- Task requirements
List each line holding the string "from".

::: Material

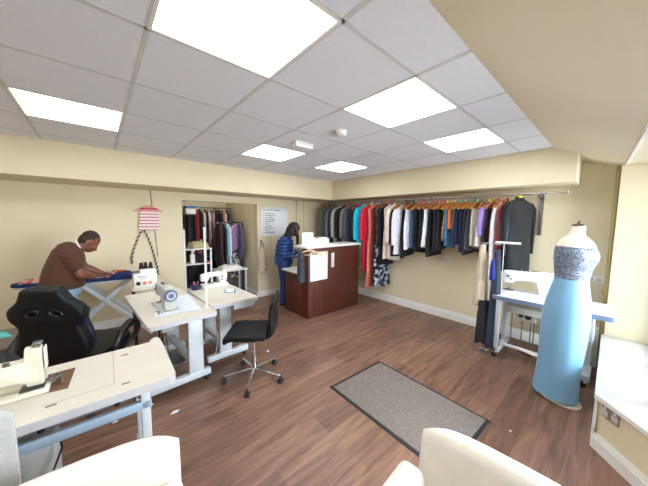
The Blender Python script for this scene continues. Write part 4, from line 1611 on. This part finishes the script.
# (Y on the rail, lowest z, colour or material, kind, width, name, what it looks like, hanger tag colour)
GARM = [
    (4.44, .98, '#757166', 'jacket', .44, 'jacket', 'taupe jacket hanging last on the rail, against the corner of the walls', None),
    (4.345, 1.0, '#4d5258', 'jacket', .46, 'jacket', 'charcoal jacket second from the corner end of the rail', None),
    (4.215, .99, '#6f747b', 'jacket', .47, 'jacket', 'blue-grey jacket third from the corner end of the rail', None),
    (4.10, 1.0, '#2c2f34', 'jacket', .46, 'jacket', 'near-black jacket just before the light grey coat on the rail', None),
    (4.00, .98, '#a5a59f', 'jacket', .47, 'coat', 'light grey coat above the counter end of the rail', None),
    (3.885, .95, '#131316', 'jacket', .47, 'jacket', 'wide black jacket next to the light grey coat', 'pink'),
    (3.77, 1.02, '#8d8474', 'shirt', .43, 'shirt', 'thin grey-beige shirt between two dark jackets above the counter', 'pink'),
    (3.68, 1.0, '#50545d', 'jacket', .46, 'jacket', 'charcoal jacket hanging just after the grey-beige shirt', None),
    (3.58, 1.04, '#1b2033', 'jacket', .45, 'blazer', 'navy blazer beside the small lilac top', 'pink'),
    (3.505, 1.46, '#8b6bac', 'top', .38, 'top', 'small lilac top squeezed between navy garments', None),
    (3.435, 1.05, '#191b25', 'jacket', .46, 'jacket', 'blue-black jacket just before the turquoise jacket', 'pink'),
    (3.345, 1.02, '#16afcf', 'jacket', .46, 'jacket', 'bright turquoise jacket next to the crimson one', None),
    (3.268, .66, '#55865a', 'dress', .40, 'dress', 'green dress showing below the turquoise jacket', None),
    (3.195, .61, '#d1173c', 'jacket', .45, 'coat', 'bright crimson coat beside the turquoise jacket', 'cream'),
    (3.08, .34, '#dd8578', 'dress', .40, 'dress', 'long salmon pink dress reaching far down beside the crimson coat', None),
    (3.032, .355, '#8c3626', 'dress', .41, 'dress', 'long brick red dress with the lowest hem on the rail', 'lilac'),
    (2.91, .37, pat('floral', '#161a2b', '#b9c2d6', 15, .56), 'dress', .43, 'dress', 'long dark dress with pale blotchy flower print', None),
    (2.825, .80, '#14141b', 'jacket', .43, 'jacket', 'black jacket beside the long flower print dress', 'pink'),
    (2.73, .935, '#dac2b7', 'dress', .42, 'dress', 'pale blush pink dress among black garments', 'pink'),
    (2.635, .90, '#ded7ca', 'shirt', .43, 'shirt', 'long cream shirt beside the blush pink dress', None),
    (2.555, .99, '#16161a', 'jacket', .43, 'jacket', 'black jacket between the cream shirt and the first white shirt', 'green'),
    (2.475, 1.02, '#e5e5ee', 'shirt', .44, 'shirt', 'long bright white shirt between black garments near the green tag', None),
    (2.40, 1.0, '#19191f', 'skirt', .44, 'skirt', 'flared black skirt between the two bright white shirts', 'red'),
    (2.335, 1.18, '#eaeaf0', 'skirt', .43, 'shirt', 'short bright white shirt beside the blue denim trousers', 'green'),
    (2.245, 1.17, '#3d5e8d', 'trousers', .43, 'jeans', 'mid blue denim jeans between white shirt and black trousers', None),
    (2.175, 1.085, '#17181c', 'trousers', .44, 'trousers', 'black trousers hanging next to the mid blue jeans', 'pink'),
    (2.10, 1.13, '#202026', 'trousers', .44, 'trousers', 'dark black-grey trousers beside the silver white blouse', 'pink'),
    (2.02, 1.17, '#dfe3e5', 'skirt', .40, 'blouse', 'silver white blouse alone between black trousers and black lace dress', None),
    (1.93, 1.06, '#111115', 'skirt', .44, 'skirt', 'black skirt with lace hem, the longest of the black skirts', 'pink'),
    (1.865, 1.16, '#1a1a20', 'trousers', .44, 'trousers', 'black trousers hanging behind the lace hem skirt', None),
    (1.80, 1.18, '#101014', 'trousers', .43, 'trousers', 'black trousers next to the tan floral blouse', 'pink'),
    (1.735, 1.31, pat('tan', '#b49b80', '#7c5e49', 22, .55), 'trousers', .42, 'blouse', 'tan mottled blouse above the light blue jeans', 'yellow'),
    (1.68, 1.22, '#4a79aa', 'trousers', .43, 'jeans', 'light blue jeans beside the orange top', None),
    (1.63, 1.47, '#e07b3d', 'trousers', .42, 'top', 'short bright orange top on the rail', None),
    (1.585, 1.26, '#525c6c', 'trousers', .42, 'trousers', 'slate grey trousers beside the orange top', None),
    (1.535, 1.29, '#1c2341', 'skirt', .43, 'skirt', 'short navy skirt next to the slate grey trousers', 'green'),
    (1.475, 1.19, '#232b4e', 'trousers', .43, 'trousers', 'navy trousers next to the charcoal ones', None),
    (1.42, 1.14, '#33363c', 'trousers', .43, 'trousers', 'charcoal trousers hanging longer than the navy pair', 'green'),
    (1.37, 1.18, '#45484d', 'skirt', .42, 'skirt', 'dark grey skirt beside the cream lace blouse', None),
    (1.318, 1.23, pat('lace', '#cfc5b6', '#eae4da', 40, .5), 'skirt', .43, 'blouse', 'cream lace blouse beside the white skirt', 'green'),
    (1.245, 1.25, '#efeeec', 'skirt', .43, 'skirt', 'plain white skirt between lace blouse and lavender top', None),
    (1.18, 1.43, '#9d82c8', 'shirt', .40, 'top', 'short lavender top over black and white garments', 'yellow'),
    (1.125, 1.22, '#18181d', 'skirt', .42, 'skirt', 'black skirt next to the lavender top', None),
    (1.072, 1.14, '#64604f', 'trousers', .43, 'trousers', 'olive grey trousers close to the long red dress', 'red'),
    (1.024, 1.08, '#e3d3d2', 'shirt', .41, 'shirt', 'pale pinkish white shirt beside the long red dress', None),
    (.975, 1.0, '#bf1d2c', 'dress', .42, 'dress', 'deep red dress near the black coats at the pier end of the rail', 'red'),
    (.928, 1.16, '#141418', 'jacket', .43, 'jacket', 'black jacket right beside the deep red dress', None),
    (.882, 1.37, '#4a5a6e', 'shirt', .41, 'shirt', 'slate blue shirt just behind the large black coat', 'yellow'),
]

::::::

- Task response
The Blender Python script for this scene continues. Write part 4, from line 1611 on. This part finishes the script.
    (4.345, 1.0, '#4d5258', 'jacket', .46, 'jacket', 'charcoal jacket second from the corner end of the rail', None),
    (4.215, .99, '#6f747b', 'jacket', .47, 'jacket', 'blue-grey jacket third from the corner end of the rail', None),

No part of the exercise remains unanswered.